My Chicken Parmesan Quest Continues at George's Pastaria

It's just been a real, chicken parm-y kind of week, guys. First I went bonkers for the Burger King Italian Chicken Sandwich, and then my husband pointed me to George's Pastaria on South Dairy Ashford, where he promised me that the chicken parmesan was the best he has had since moving to Texas.

Generally speaking, I'm the one dragging my husband around the city, telling him where and what to eat. Between the writers here at EOW, the commenters (you guys know your stuff), and the various other Houston food blogs I read while I should be working in my spare time, that's a lot of stuff to eat. Josh is in charge of food at home, but I definitely take the lead when it comes to restaurant dining, so he was pretty psyched to discover George's on his own and he insisted I get the chicken parmesan.

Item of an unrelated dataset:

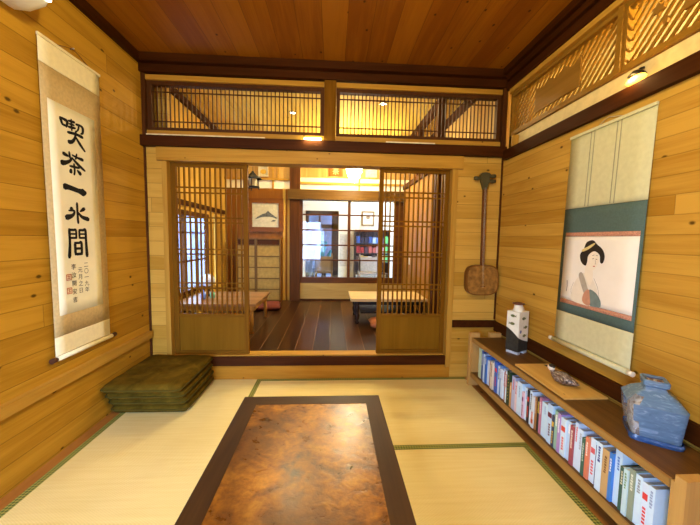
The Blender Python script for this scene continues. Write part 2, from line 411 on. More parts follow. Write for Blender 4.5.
# ------------------------------------------------------------------ floor cushions
def velvet():
    t = NT('olive_velvet'); co = t.coord()
    n = t.noise(co, 9, 4, .6, .6); n2 = t.noise(co, 260, 1)
    c = t.ramp(n, [(.3, (.060, .037, .003)), (.55, (.105, .064, .006)), (.75, (.165, .102, .010))])
    t.l(c, t.b.inputs['Base Color']); t.b.inputs['Roughness'].default_value = .85
    t.b.inputs['Sheen Weight'].default_value = .0; t.b.inputs['Sheen Tint'].default_value = (.7, .6, .25, 1)
    t.b.inputs['Specular IOR Level'].default_value = .04
    t.bump(t.math('ADD', t.math('MULTIPLY', n, .8), t.math('MULTIPLY', n2, .2)), .5, .006)
    return t.m
velM = velvet(); pipM = simple('dark_olive_piping', (.075, .056, .005), .9)
def zabuton(cx, cy, z, w, d, h, seed, label):
    e = empty('floor_cushion', label, 'cushion', (cx, cy, z), group='stacked floor cushions')
    e.rotation_euler.z = R.uniform(-.012, .012)
    bm = BM(); N = 26
    def pt(i, j, s):
        u, v = i/N*2-1, j/N*2-1
        ex = 1-abs(u)**14; ey = 1-abs(v)**14
        edge = max(0, ex*ey)**.30
        # corners bulge outward a little, sides draw in
        k = 1-.05*max(0, abs(v)-.86)/.14*abs(u)**8; l = 1-.05*max(0, abs(u)-.86)/.14*abs(v)**8
        x, y = u*w/2*k, v*d/2*l
        n = noise.noise(Vector((x*9, y*9, seed)))*.006 + noise.noise(Vector((x*25, y*25, seed+5)))*.0025
        hz = h/2*edge
        zz = h/2 + s*hz + (n*edge if s > 0 else 0)
        if s > 0:
            rr = math.hypot(x, y); zz -= .006*math.exp(-(rr/.03)**2)
        return (x, y, zz)
    T = [[bm.verts.new(pt(i, j, 1)) for j in range(N+1)] for i in range(N+1)]
    B = [[T[i][j] if i in (0, N) or j in (0, N) else bm.verts.new(pt(i, j, -1)) for j in range(N+1)] for i in range(N+1)]
    for i in range(N):
        for j in range(N):
            bm.faces.new((T[i][j], T[i+1][j], T[i+1][j+1], T[i][j+1]))
            bm.faces.new((B[i][j], B[i][j+1], B[i+1][j+1], B[i+1][j]))
    obj('cushion_cover', bm, velM, e, smooth=True)
    bm = BM(); path = []
    for t_ in range(0, 4*N+1):
        s, q = divmod(t_ % (4*N), N)
        i, j = ((q, 0), (N, q), (N-q, N), (0, N-q))[s]
        p = pt(i, j, 1); path.append((p[0]*1.002, p[1]*1.002, h/2))
    tube(bm, path, .0045, 6); obj('piping', bm, pipM, e, smooth=True)
zab = [('bottom', 2.335, .50), ('second lowest', 2.325, .52), ('third from the floor', 2.305, .545), ('topmost', 2.285, .575)]
for i, (nm, cy, d) in enumerate(zab):
    zabuton(-1.222, cy, .002+.0585*i, .512, d, .058, i*3.1, {
        0: 'olive velvet floor cushion, bottom of the stack, resting on the tatami',
        1: 'olive velvet floor cushion, second from the bottom of the stack',
        2: 'olive velvet floor cushion, just under the topmost one of the stack',
        3: 'olive velvet floor cushion on top of the stack, whole face visible'}[i])

# ------------------------------------------------------------------ scroll helpers
def stroke(bm, pts, w, place, tk=.0006):
    """brush stroke as polygon strip; w = list of widths at points; place(u,v)->xyz"""
    P = [Vector(p) for p in pts]
    # resample
    Q = []; W = []
    n = len(P)
    ww = w if isinstance(w, (list, tuple)) else [w]*n
    def cr(a, b, c, d, t): return .5*((2*b)+(c-a)*t+(2*a-5*b+4*c-d)*t*t+(3*b-a-3*c+d)*t**3)
    for i in range(n-1):
        a, b_, c, d = P[max(i-1, 0)], P[i], P[i+1], P[min(i+2, n-1)]
        sharp = n > 2
        for k in range(6):
            t = k/6; Q.append(cr(a, b_, c, d, t) if sharp else b_.lerp(c, t)); W.append(ww[i]*(1-t)+ww[i+1]*t)
    Q.append(P[-1]); W.append(ww[-1])
    L = []; Rr = []
    for i, q in enumerate(Q):
        d = (Q[min(i+1, len(Q)-1)]-Q[max(i-1, 0)])
        d = d.normalized() if d.length > 0 else Vector((1, 0))
        nn = Vector((-d.y, d.x))
        e = 1.0
        if i == 0 or i == len(Q)-1: e = .55
        if i == 0: q = q - d*W[i]*.3
        if i == len(Q)-1: q = q + d*W[i]*.3
        L.append(q+nn*W[i]/2*e); Rr.append(q-nn*W[i]/2*e)
    va = [bm.verts.new(place(p.x, p.y)) for p in L]; vb = [bm.verts.new(place(p.x, p.y)) for p in Rr]
    for i in range(len(va)-1):
        bm.faces.new((va[i], va[i+1], vb[i+1], vb[i]))

CH = {
 'eat': [([(.03, .90), (.10, .70)], [.08, .07]), ([(.02, .90), (.16, .90), (.30, .86), (.25, .66)], [.06, .07, .09, .05]), ([(.10, .70), (.24, .70)], .06),
      ([(.36, .92), (.60, .95)], [.06, .07]), ([(.38, .82), (.58, .84)], .05), ([(.34, .70), (.62, .75)], [.07, .06]), ([(.47, 1.0), (.47, .62)], .06),
      ([(.66, .90), (.84, .92), (.95, .86), (.93, .68), (.84, .62)], [.06, .06, .09, .07, .03]), ([(.78, .88), (.74, .74), (.64, .62)], [.06, .05, .03]),
      ([(.30, .50), (.62, .54), (.92, .52)], [.07, .07, .09]), ([(.64, .64), (.58, .38), (.46, .22), (.32, .17)], [.06, .07, .09, .11]), ([(.60, .46), (.78, .24), (1.0, .02)], [.05, .09, .06])],
 'tea': [([(.10, .86), (.28, .80)], [.12, .07]), ([(.46, .90), (.66, .85), (.92, .82)], [.05, .06, .11]), ([(.34, .99), (.36, .74)], .07), ([(.66, 1.0), (.60, .76)], .06),
      ([(.46, .78), (.34, .60), (.16, .48), (.02, .44)], [.06, .08, .12, .16]), ([(.48, .74), (.70, .54), (1.0, .34)], [.06, .10, .07]),
      ([(.34, .38), (.74, .40)], [.07, .07]), ([(.52, .52), (.53, .20), (.50, .04)], [.07, .07, .06]), ([(.38, .24), (.36, .12)], [.08, .12]), ([(.66, .26), (.78, .14)], [.07, .13])],
 'one': [([(.0, .62), (.18, .62), (.62, .50), (.86, .44), (1.0, .46)], [.24, .18, .17, .28, .12])],
 'water': [([(.52, 1.0), (.52, .4), (.53, .02)], [.09, .08, .09]), ([(.24, .72), (.30, .66)], [.12, .10]), ([(.14, .60), (.38, .60), (.30, .38), (.04, .26)], [.05, .07, .10, .19]),
      ([(.84, .76), (.64, .60)], [.14, .05]), ([(.54, .56), (.72, .34), (1.02, .24)], [.05, .11, .15])],
 'gap': [([(.08, .97), (.08, .50), (.02, .0)], [.09, .08, .12]), ([(.08, .95), (.30, .95), (.42, .94), (.42, .66)], [.07, .07, .07, .07]), ([(.08, .81), (.42, .81)], .05), ([(.08, .67), (.42, .67)], .06),
      ([(.60, .95), (.80, .95), (.94, .95), (.95, .5), (.97, .0)], [.07, .07, .09, .09, .12]), ([(.60, .95), (.60, .66)], .07), ([(.60, .81), (.92, .81)], .05), ([(.60, .67), (.92, .67)], .06),
      ([(.34, .50), (.34, .08)], .09), ([(.34, .49), (.55, .49), (.68, .49), (.68, .08)], [.07, .07, .09, .09]), ([(.34, .29), (.68, .29)], .07), ([(.34, .09), (.68, .09)], .08)],
}
inkM = simple('black_ink', (.008, .007, .006), .7, var=.3)
paperM = simple('ivory_scroll_paper', (.90, .84, .60), .8, var=.03, scale=12)
silkTan = simple('tan_silk_brocade', (.58, .42, .19), .75, var=.10, scale=60)
silkPale = simple('pale_cream_silk', (.84, .74, .46), .7, var=.05, scale=40)
knobM = simple('dark_rosewood_knob', (.07, .025, .012), .35)
cordM = simple('brown_hanging_cord', (.14, .07, .025), .8)

def text_mesh(body, size):
    cu = bpy.data.curves.new('t', 'FONT'); cu.body = body; cu.size = size; cu.align_x = 'CENTER'; cu.align_y = 'CENTER'; cu.resolution_u = 3
    o = bpy.data.objects.new('t', cu); COL.objects.link(o)
    dg = bpy.context.evaluated_depsgraph_get(); dg.update()
    me = bpy.data.meshes.new_from_object(o.evaluated_get(dg))
    bm = BM(); bm.from_mesh(me)
    bpy.data.objects.remove(o); bpy.data.curves.remove(cu); bpy.data.meshes.remove(me)
    return bm

# left calligraphy scroll (hangs in the plane x = -1.465)
se = empty('hanging_scroll', 'tall calligraphy scroll with five large black brush characters on the left wall', 'hanging scroll', (-1.470, 1.912, .532))
def sheet(y0, y1, z0, z1, x=0., t=.0016, nz=14, bulge=.004):
    """thin cloth sheet in the y-z plane, slightly wavy"""
    bm = BM(); ny = 6; F = []; Bk = []
    for i in range(ny+1):
        cf = []; cb = []
        for k in range(nz+1):
            y = y0+(y1-y0)*i/ny; z = z0+(z1-z0)*k/nz
            wv = bulge*math.sin(z*3.1+.5)*.5 + .0008*math.sin(y*21)
            cf.append(bm.verts.new((x+wv+t, y, z))); cb.append(bm.verts.new((x+wv, y, z)))
        F.append(cf); Bk.append(cb)
    for i in range(ny):
        for k in range(nz):
            f = bm.faces.new((F[i][k], F[i+1][k], F[i+1][k+1], F[i][k+1])); f.smooth = True
            bm.faces.new((Bk[i][k], Bk[i][k+1], Bk[i+1][k+1], Bk[i+1][k]))
    for i in range(ny):
        bm.faces.new((F[i][0], Bk[i][0], Bk[i+1][0], F[i+1][0])); bm.faces.new((F[i][nz], F[i+1][nz], Bk[i+1][nz], Bk[i][nz]))
    for k in range(nz):
        bm.faces.new((F[0][k], F[0][k+1], Bk[0][k+1], Bk[0][k])); bm.faces.new((F[ny][k], Bk[ny][k], Bk[ny][k+1], F[ny][k+1]))
    return bm
Z0 = .54
yh = .205
obj('mount_cloth', sheet(-yh, yh, .115, 1.53), silkTan, se)
obj('top_band', sheet(-yh, yh, 1.531, 1.655), silkPale, se)
obj('bottom_band', sheet(-yh, yh, .012, .114), silkPale, se)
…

"But, honey, you know I don't really do chicken parm at restaurants. What else is good?" I inquired. Josh replied, "I have no idea -- I've never ordered anything else."

Sitting down outside for a late afternoon lunch, I had a crisis: The menu was full of dishes I would normally order, like Tuscan ziti, eggplant parm and an Italian beef sandwich that sorely tempted my willpower. I persevered and ordered the chicken parmesan with a side of veggies but couldn't resist adding a bowl of George's "Famous" chicken and leek soup, as I have a real thing for leeks.

Like most cream-based soups, this one doesn't photograph terribly well but it does taste in-freaking-credible. This was a hearty and comforting way to start my meal, and so rich it made me glad I ordered veggies, not pasta, on the side of my entrée. My waitress claimed that this soup has been on the menu since George's opened, 25 years ago, and it's not hard to taste why: It's creamy, studded with chunks of potato, and begging for a piece of bread to be dragged through it (I obliged).

The chicken parmesan was truly the chicken parm of my childhood -- it tasted like Sunday at Gram's house. Pounded out thin, perfectly coated with Italian breadcrumbs (not too much, not too little), covered in bubbling, toasty mozzarella cheese and smothered in a clearly homemade tomato sauce; you can see the small dice of fresh tomatoes peeking out from under the hood of the cheese. It's a trick of perfect parm, getting the breading properly stuck-on enough to withstand the moisture of sauce and the weight and pull of melted mozzarella, and George's doesn't miss the trick. The portions were big (I took half home), the prices reasonable ($20 including tip, all told), and I've finally solved the mystery of why Josh isn't always hungry for dinner when he gets home from work.

Between the neighborhood feel of the restaurant, and the solid homestyle-Italian menu, I've been very much charmed by George's Pastaria; it's not hard to see why they've been around for a quarter-century. This was a pleasure to discover, and proof yet again of how much great food is outside the loop.